Наверное, следователь считал, что какое бы то ни было совершенствование в немецком языке с моей стороны повредит прокурору. Корреспонденцию, важную для моей защиты, мне тоже не передавали».
«А в других тюрьмах режим был такой же суровый?»
«Одним из самых скверных воспоминаний моей жизни является пребывание в мюнхенской тюрьме. Во время переезда фашистским чиновникам показалось мало ручных кандалов. Мои ноги приковали к скамейке… Взяли прочную цепь, которая сжимала мне запястья в тысячу раз более мучительно, чем моабитские кандалы.

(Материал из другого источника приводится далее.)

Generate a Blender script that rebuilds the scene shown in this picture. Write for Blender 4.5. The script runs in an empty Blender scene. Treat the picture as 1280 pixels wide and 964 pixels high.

Эти импровизированные кандалы произвели сенсацию во всей тюрьме. Все тюремные служащие и множество членов штурмовых и охранных отрядов приходили в мою жалкую камеру посмотреть на эти кандалы. Они не верили своим глазам. Эта мера была предписана следователем Фогтом, которого я в особенности хотел бы пригвоздить к позорному столбу».
«Каковы были ваши личные отношения с тюремщиками, низшими служащими и т. п.?»
«Эти последние, за немногим исключением, были очень корректны, очень человечны по отношению ко мне. Я даже встретил сочувствие и симпатию со стороны полицейских и со стороны членов штурмовых и охранных отрядов. О ком я говорю, — это верхи: высшие полицейские и судебные чиновники, как, например, следователь Фогт. Германский народ — хороший народ. Вот, кстати, воспоминание, осветившее мою тюремную жизнь. Я сдал в стирку белье. Спустя неделю я получил сорочки так великолепно выстиранные, так хорошо отглаженные, что я их не узнал. Видите ли, я человек одинокий. Я не привык к такой заботе. Кто мог вложить столько любви в стирку моего белья? Все объяснилось просто. На счете от прачечной внизу было едва заметно нацарапано: «Рот фронт!»
«Теперь, когда вам больше нечего бояться, когда вы находитесь на советской земле, каково ваше истинное мнение о поджоге рейхстага… и о Ван дер Люббе?»
«Он, вне всякого сомнения, явился бессознательным инструментом, которым воспользовалась национал-социалистская провокация. Ван дер Люббе сам не знал ни того, куда его ведут, ни того, зачем и на кого он работает».